_SUPPLIED INFORMATION_
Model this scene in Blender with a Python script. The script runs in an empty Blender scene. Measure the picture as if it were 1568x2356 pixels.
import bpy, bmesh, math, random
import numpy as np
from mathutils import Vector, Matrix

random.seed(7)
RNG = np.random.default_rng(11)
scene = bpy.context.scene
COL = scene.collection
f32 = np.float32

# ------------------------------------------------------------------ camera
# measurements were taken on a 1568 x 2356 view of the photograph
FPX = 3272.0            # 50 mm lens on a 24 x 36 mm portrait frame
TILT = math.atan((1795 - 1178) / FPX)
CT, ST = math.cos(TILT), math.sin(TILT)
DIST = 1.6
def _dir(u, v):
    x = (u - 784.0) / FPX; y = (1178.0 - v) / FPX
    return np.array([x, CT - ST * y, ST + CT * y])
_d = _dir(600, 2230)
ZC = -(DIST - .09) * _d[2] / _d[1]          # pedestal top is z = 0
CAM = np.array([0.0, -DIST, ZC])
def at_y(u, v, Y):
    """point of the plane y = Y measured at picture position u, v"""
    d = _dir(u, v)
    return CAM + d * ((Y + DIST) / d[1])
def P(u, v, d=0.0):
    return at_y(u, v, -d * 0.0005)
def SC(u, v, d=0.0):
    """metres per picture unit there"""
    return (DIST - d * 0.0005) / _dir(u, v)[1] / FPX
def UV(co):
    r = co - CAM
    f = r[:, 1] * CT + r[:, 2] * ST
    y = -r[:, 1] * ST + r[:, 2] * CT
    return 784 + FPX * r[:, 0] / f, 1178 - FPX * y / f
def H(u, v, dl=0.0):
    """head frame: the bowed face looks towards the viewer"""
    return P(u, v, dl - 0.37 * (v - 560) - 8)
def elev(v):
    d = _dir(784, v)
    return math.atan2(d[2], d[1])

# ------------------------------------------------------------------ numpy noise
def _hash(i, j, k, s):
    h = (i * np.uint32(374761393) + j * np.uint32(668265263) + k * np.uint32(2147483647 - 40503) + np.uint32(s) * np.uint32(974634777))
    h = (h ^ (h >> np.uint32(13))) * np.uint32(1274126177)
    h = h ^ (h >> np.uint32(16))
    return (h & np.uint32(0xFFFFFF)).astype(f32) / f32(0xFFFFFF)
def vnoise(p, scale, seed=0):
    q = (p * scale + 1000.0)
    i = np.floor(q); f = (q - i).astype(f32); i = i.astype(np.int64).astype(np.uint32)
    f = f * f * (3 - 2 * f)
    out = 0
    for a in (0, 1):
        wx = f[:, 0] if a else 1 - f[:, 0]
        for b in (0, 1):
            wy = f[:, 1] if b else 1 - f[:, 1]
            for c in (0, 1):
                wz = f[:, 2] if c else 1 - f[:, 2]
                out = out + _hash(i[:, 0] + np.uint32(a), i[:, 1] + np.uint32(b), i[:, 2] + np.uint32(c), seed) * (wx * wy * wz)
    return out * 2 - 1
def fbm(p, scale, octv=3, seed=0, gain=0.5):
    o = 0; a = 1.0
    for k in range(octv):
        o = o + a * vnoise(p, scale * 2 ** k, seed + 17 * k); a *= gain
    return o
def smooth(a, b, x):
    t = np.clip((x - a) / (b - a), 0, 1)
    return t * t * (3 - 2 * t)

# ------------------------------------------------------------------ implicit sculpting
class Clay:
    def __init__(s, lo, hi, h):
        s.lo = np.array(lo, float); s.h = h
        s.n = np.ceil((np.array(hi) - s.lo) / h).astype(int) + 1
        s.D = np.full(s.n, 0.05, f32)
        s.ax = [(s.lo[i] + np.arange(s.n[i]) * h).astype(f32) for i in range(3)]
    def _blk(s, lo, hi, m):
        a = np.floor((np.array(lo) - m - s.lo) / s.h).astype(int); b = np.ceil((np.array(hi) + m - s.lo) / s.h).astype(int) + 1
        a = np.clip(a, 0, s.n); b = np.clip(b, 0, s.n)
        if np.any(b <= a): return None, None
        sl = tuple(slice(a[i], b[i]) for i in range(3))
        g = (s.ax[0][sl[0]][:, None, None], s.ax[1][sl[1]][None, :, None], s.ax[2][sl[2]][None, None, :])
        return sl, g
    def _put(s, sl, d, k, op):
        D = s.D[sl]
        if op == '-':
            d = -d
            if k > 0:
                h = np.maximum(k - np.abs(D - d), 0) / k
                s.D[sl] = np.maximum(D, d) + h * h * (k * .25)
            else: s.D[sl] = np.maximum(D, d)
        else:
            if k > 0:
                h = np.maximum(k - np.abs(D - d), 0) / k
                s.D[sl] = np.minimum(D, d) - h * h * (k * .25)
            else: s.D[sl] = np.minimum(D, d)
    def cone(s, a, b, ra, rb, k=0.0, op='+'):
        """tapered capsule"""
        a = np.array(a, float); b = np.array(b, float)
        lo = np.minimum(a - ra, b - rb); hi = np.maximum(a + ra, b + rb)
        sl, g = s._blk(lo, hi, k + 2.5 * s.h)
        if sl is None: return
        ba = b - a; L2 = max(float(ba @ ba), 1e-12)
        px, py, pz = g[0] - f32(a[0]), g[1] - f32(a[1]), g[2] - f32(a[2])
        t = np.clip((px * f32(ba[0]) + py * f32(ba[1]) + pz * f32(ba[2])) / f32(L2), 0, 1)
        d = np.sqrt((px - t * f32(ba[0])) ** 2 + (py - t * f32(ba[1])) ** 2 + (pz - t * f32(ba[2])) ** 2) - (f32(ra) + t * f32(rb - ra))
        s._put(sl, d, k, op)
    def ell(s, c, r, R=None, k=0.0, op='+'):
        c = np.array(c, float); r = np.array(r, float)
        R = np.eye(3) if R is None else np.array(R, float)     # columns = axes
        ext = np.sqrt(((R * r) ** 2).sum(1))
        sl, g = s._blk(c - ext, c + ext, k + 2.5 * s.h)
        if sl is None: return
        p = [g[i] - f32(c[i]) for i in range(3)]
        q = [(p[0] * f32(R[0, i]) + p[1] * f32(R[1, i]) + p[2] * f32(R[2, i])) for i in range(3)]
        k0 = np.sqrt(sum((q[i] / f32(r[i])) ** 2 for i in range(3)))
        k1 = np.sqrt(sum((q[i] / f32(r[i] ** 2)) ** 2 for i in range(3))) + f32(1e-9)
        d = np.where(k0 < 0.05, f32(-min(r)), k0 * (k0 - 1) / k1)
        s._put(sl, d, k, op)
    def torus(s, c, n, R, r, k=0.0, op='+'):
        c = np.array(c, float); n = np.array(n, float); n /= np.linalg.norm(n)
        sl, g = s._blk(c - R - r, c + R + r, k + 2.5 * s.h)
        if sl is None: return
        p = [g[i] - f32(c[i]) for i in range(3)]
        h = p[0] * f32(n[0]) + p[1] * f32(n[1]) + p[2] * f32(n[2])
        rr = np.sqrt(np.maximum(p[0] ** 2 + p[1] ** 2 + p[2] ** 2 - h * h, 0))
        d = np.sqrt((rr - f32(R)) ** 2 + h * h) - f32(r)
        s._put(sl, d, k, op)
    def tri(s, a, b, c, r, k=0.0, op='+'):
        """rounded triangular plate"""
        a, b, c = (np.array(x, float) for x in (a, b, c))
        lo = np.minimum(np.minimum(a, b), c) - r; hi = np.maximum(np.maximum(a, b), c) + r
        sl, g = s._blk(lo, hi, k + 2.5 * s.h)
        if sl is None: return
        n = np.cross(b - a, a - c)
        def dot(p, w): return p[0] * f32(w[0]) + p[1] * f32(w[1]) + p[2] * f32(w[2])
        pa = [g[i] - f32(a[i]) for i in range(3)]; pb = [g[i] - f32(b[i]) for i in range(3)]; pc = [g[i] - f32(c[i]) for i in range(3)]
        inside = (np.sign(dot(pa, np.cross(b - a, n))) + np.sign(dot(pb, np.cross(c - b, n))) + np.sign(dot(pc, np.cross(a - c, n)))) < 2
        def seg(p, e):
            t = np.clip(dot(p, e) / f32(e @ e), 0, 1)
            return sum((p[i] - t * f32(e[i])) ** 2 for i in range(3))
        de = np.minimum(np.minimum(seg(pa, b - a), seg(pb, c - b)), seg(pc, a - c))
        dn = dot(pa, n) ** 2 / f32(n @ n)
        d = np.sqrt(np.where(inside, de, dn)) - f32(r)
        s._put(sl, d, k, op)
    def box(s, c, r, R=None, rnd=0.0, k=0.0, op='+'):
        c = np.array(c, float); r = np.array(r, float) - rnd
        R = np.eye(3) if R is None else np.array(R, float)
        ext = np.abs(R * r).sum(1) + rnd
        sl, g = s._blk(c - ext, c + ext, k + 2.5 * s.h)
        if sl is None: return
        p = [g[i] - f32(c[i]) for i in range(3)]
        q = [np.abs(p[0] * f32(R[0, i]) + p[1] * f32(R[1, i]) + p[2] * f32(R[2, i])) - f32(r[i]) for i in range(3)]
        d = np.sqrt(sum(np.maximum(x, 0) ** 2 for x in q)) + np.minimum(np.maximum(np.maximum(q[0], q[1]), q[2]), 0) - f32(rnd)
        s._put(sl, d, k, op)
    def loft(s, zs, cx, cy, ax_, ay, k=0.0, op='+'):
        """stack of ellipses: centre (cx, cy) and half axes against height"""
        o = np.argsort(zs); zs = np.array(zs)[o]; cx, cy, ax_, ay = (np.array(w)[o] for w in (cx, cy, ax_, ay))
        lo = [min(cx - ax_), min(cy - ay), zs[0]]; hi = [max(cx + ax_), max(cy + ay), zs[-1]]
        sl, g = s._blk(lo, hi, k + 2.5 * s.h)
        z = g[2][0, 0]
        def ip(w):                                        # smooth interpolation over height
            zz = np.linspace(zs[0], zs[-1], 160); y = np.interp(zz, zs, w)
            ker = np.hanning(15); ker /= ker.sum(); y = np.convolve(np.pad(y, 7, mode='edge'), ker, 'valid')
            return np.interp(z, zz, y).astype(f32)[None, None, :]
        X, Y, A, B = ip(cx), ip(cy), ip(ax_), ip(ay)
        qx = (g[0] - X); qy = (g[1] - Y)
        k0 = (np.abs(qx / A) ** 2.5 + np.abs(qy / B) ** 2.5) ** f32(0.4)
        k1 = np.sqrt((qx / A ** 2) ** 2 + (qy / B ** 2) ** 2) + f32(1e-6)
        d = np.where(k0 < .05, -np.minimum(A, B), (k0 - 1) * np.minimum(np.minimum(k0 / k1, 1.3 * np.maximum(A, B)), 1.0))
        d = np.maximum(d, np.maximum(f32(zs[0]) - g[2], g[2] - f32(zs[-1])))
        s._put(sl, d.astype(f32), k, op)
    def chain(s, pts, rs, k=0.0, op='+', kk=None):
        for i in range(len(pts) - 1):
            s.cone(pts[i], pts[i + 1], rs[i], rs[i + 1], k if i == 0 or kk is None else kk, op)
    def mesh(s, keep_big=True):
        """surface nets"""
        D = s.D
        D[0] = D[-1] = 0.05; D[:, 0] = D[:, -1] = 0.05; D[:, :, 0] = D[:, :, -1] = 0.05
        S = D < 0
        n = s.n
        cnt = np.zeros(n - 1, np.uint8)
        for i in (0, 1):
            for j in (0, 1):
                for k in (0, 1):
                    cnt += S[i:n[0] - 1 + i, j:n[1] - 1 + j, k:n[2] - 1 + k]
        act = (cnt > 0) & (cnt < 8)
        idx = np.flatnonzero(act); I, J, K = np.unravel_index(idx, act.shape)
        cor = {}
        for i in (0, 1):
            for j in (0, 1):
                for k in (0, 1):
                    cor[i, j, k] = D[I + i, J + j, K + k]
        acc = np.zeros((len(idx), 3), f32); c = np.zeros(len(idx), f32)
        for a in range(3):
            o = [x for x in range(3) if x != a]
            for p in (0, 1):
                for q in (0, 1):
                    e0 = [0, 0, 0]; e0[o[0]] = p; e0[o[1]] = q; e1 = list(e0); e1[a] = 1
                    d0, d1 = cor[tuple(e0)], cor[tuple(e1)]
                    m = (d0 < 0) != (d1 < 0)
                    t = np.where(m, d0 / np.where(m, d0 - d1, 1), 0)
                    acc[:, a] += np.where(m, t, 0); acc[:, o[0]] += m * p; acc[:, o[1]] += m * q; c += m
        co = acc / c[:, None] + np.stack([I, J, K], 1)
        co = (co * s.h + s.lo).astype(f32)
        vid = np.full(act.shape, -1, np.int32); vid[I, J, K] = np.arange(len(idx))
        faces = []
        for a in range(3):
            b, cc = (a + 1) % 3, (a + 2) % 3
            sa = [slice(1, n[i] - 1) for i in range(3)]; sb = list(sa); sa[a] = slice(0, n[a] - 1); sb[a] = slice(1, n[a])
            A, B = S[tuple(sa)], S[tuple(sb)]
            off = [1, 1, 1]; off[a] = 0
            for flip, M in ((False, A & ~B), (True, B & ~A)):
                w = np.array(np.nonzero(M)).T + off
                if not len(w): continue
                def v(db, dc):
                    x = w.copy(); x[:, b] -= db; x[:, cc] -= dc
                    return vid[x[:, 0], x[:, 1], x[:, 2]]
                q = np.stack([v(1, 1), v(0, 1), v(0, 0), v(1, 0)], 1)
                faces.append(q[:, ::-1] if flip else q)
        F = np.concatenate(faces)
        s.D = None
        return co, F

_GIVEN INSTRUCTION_
Pick out each line containing the string "scene" and copy it.

_RESULT OF THE TASK_
Model this scene in Blender with a Python script. The script runs in an empty Blender scene. Measure the picture as if it were 1568x2356 pixels.
scene = bpy.context.scene
COL = scene.collection